あ、そうそう。今月19日、高円寺「コクテイル」でのピッポさん、北條くんとのライブですけどね、北條くんは、久々に詩の新作を発表すると言っておりました。ここに書いて、プレッシャーを与えておこう。ぼくも、何か自分にプレッシャーになること、考えておきます。ピッポさんはどうかな。
ぼくは10時で引き揚げ、帰宅して仕事をしようと思ったが無理だった。6時に目覚ましをかけ、娘を学校に送り出し、原稿を一本書いて、さあ、また一日の始まりだ。
港の人から、四月と十月文庫の新刊、有山達也『装幀のなかの絵』をいただきました。有山さんは、雑誌「クウネル」「雲のうえ」、「川上弘美『ざらざら』、高山なおみ『じゃがいも料理』のデザイン装幀を手がける人気デザイナー。
坪内祐三『一九七二』も有山装幀で、デザインとしていかに決まるかまでが明かされている。

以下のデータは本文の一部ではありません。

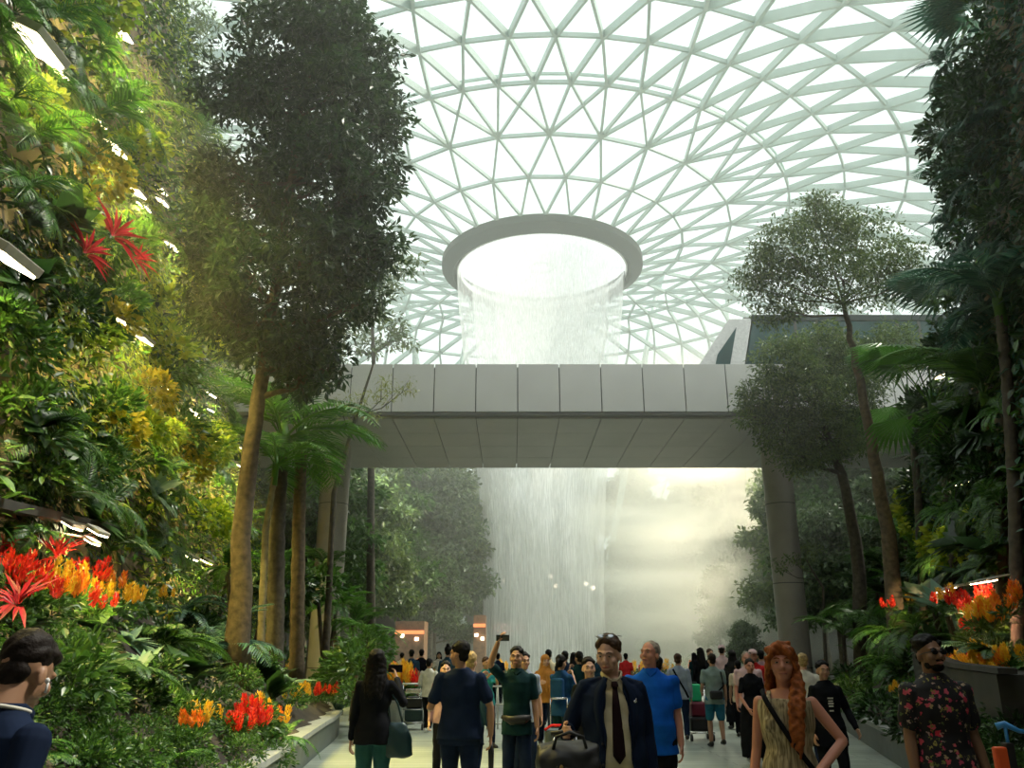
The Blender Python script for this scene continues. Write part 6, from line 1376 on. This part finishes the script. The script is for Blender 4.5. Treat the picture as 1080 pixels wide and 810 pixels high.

気付かなかったが、あのシンプルな装幀、題字や著者名はリノリウム版画、だったんですね。たしかに、拡大した画像を見ると、削り残しが見える。
12月10日に青山ブックセンター本店で、有山さん、装画の牧野伊三夫さん、司会が大谷道子さんでトークショーが開かれるようです。
「蔵書の苦しみ」連載、光文社新書メルマガにアップされております。
コショコショ市に出品した、佐藤泉『漱石 片付かない〈近代〉』NHKライブラリーを、なぜか、今回、手にとる人が多かった。ふしぎ。ナニが引っかかったんだろう。一人、いまどきの若い女の子(人の目をじいっと見て喋るのでおじさんはドギマギ)が、やっぱりこれを手に取って、そのあと「三四郎」を手に。そこで、「漱石、好きなの?」と聞くと、会話が始まった。純文学で最初に読んだのが漱石の『こころ』で、『それから』も『三四郎』も読んだ。『門』がまだなんです、と言う。「『門』もいいよ。淋しい夫婦の話で」と言って、どう考えても二十代前半のこの娘にすすめるには、おかしなセールスだと思う。永井龍男『青梅雨』新潮文庫の改版されたのを、奨める。「これ、読んでみるといいよ」と。200円ついてたのを100円に負けて、押しつける。「ブ」で105円の仕入れだけど、読んでくれたらうれしい。
ようやく、『ゲット、バック「SUB」!』書評を送付。苦労しました。書評の難しさを改めて思う。
「あった、あった。」はうつみ宮土理カチンカチン体操』を書いて送ったら、夜電話が。「おかざきさん、これ、前に一度やっていますよ」。しまった! ちょっと、そんな予感があったのだが、なにしろ数百冊こなしてきているので、こんなミスが。あわてて、代替の本を探す。